In making a map for all sorts of words there are thirty lines for thirty sorts of possible questions; though for a word like dog, some questions will not be answered. Dogs do not come into all the relations talked about in connections with men, mountains, machines, or music; so there is, for example, no special word (such as litigant, plaintiff, client) for a dog in relation to Law.

This then, is the apparatus used in Panoptic definition; and when the answers are all put in on any one map, with special uses underlined, or colored, we get a picture with an important and interesting story for the Basic expert; and with its help he is in a much better position to make up his mind about the value of words for which an argument might be put forward. With his working selection of key words, he will be read to go through the Pocket Oxford to make certain that every one of its 25,000 commonest words has a place somewhere on one of the maps.

Naturally, those who made decisions about the Basic 850 had before them all the work done in America by Thorndike, Horn, Dewey, and the rest, on the most frequent words. Not that it is of any great interest at this stage, because anyone who has been working for years with such word-maps is in no doubt about which English words are very common, or common enough for the Basic list. What a word will do for us has little relation to the number of times it is used in newspapers and business letters; and to say that one word is more common than another over the 1,500 level, when the statement is based on observations of less than 50,000,000, has very little sense. Such statements are clearly dependent on the size and purpose of the selection, and the amount of detail noted about expansions of sense, which no one has so far taken, or would ever be able to take, into account, in listing even 10,000,000 uses.

In this way, in 1928 a selection of between 800 and 900 words was ready for the last stage of testing; and in January 1929 the 850 words were printed, though no decision had been made about some 50 words which were still under discussion as possibly 'international.' In 1930 Basic English was put out in book form with less than 15% of the list in doubt; and after another year's experience, getting the views of representatives of all countries, 50 international words were fixed, and the Basic list was printed in its present form. For the purposes of Science, Basic is a system by which special word-lists, most of them international, may be put into operation. There are about 20 words in the 850 at a level high enough to make the connection; and in addition there are 100 words for general science and 50 for any special branch. 1. These lists are only needed by the expert who is writing or talking about some one part of science, and are not for the general reader; but in the same way as Basic puts such groups of words into operation it takes the number system and weights and measures, which are different in different countries, as an addition for everyday purposes. The numbers themselves are international for writing, and the learning of their English names takes less than half an hour.
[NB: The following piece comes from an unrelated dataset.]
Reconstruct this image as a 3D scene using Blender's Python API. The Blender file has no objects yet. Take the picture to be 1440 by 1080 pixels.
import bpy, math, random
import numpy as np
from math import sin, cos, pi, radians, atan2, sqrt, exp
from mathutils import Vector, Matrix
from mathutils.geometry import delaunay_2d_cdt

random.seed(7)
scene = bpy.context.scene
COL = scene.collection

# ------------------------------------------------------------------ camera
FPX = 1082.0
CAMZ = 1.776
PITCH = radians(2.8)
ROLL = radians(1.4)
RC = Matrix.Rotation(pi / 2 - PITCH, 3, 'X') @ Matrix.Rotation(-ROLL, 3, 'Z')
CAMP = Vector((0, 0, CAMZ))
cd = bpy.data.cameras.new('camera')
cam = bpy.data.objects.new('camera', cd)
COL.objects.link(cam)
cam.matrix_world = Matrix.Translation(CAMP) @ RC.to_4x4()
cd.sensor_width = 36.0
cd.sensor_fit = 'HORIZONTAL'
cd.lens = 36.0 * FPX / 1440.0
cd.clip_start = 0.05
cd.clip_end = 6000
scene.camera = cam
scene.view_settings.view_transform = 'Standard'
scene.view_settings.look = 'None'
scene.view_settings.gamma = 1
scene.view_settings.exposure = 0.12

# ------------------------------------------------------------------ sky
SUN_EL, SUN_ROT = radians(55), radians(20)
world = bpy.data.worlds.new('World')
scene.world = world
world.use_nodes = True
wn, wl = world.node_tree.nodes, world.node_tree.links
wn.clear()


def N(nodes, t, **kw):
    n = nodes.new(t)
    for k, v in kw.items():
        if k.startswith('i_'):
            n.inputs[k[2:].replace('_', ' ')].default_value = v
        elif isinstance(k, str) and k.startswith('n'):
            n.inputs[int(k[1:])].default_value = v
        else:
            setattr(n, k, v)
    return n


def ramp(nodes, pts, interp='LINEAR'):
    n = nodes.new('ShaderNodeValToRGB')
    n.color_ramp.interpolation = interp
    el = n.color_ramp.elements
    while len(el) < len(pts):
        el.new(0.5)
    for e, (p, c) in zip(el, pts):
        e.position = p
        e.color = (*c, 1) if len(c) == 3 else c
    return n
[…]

1. See Basic for Science, A Basic Astronomy, Basic for Geology, Basic for Economics, and other branches of science.

Of the 850 Basic word, it will be seen that 600 are names of things, and 150 are names of qualities. That makes 750, and the last 100 are the words which put the others into operation and make them do their work in statements. After the names of acts and directions which, as we have seen, are pointers, come the other Basic words which make the language complete. All of these (62) are clearly taking the place of other words which would say the same thing in a more round-about way, or are of use in oiling the wheels of our talk so that it may not seem strange to persons who are used to normal English.
The chief form-changes in Basic are those which make the behavior of the 'verbs' and 'pronouns' the same as in normal English; together with 'plurals,' -ly for 'adverbs', the degrees of comparison, and the   -er, -ing, -ed endings of 300 of the names of things. In this way the learner is not troubled by a great number of forms and endings which are not regular, and the outcome is a simple, natural, English in which there is room for addition but no need for change at a later stage.

Every word is first given in its root sense, and any other senses which may be used in Basic writing are made clear in relation to this root sense, which, whenever possible, is based on pointing or on a picture. For teaching purposes 200 of the names of things are listed as 'pictured' in the sense that there will never be any doubt about what is so pictured, but most of the others, even where the sense is much more complex, may equally well be pictured.

The same process of going forward from what is clear and simple to what is more complex or less regular takes the learner from root uses to special uses or 'idioms'. There are 250 such special uses numbered and listed with great care in The ABC of Basic English, and when he is clear about all the normal senses and uses of the 850 words, these are given to the learner to make the system complete. In reading, he may come across some of the 250 other special uses which it would be hard for an Englishman to put out of h is mind; but these are unnecessary tricks, to be noted when they come in but not troubled about for everyday use.

In addition to pictures, there are a number of ways of profiting by the structure of Basic in teaching and learning how the words do their work. Among the 150 names of qualities, for example, are fifty which are best taken together with their opposites (good-bad, right-left, and so on); at the same time we have front-back, profit-loss, and a great number of others among the names of things; and the chief operations go two and two together -- come-go, put-take, give-get, keep-let, be-seem, like the directions before-after, over-under, and so on.

All these helps for the organization of the material give an idea of the existence of scales and ranges among the thoughts, things, and feelings which are talked about. But the chief reason why it is possible to do so much with the limited word-list is because Basic has been able so completely to do without 'verbs'. That English had two equally good ways of saying most things had long been common knowledge, because Latin and French roots are mixed with those from an earlier system; but it was a surprise to make the discovery that so much which has been valued by men of letters, and supported by teachers as necessary, was, in fact, a sort of short-hand growth on top of a very much more straightforward growth. For hundred of years these two tendencies have been in existence side by side, and Basic has taken from the more complex forms what is needed to give the effect of natural English. The same degree of organization would not be possible in any other language, and in some ways the structure of Basic is not far from that which science itself has so long been looking for as an instrument of thought.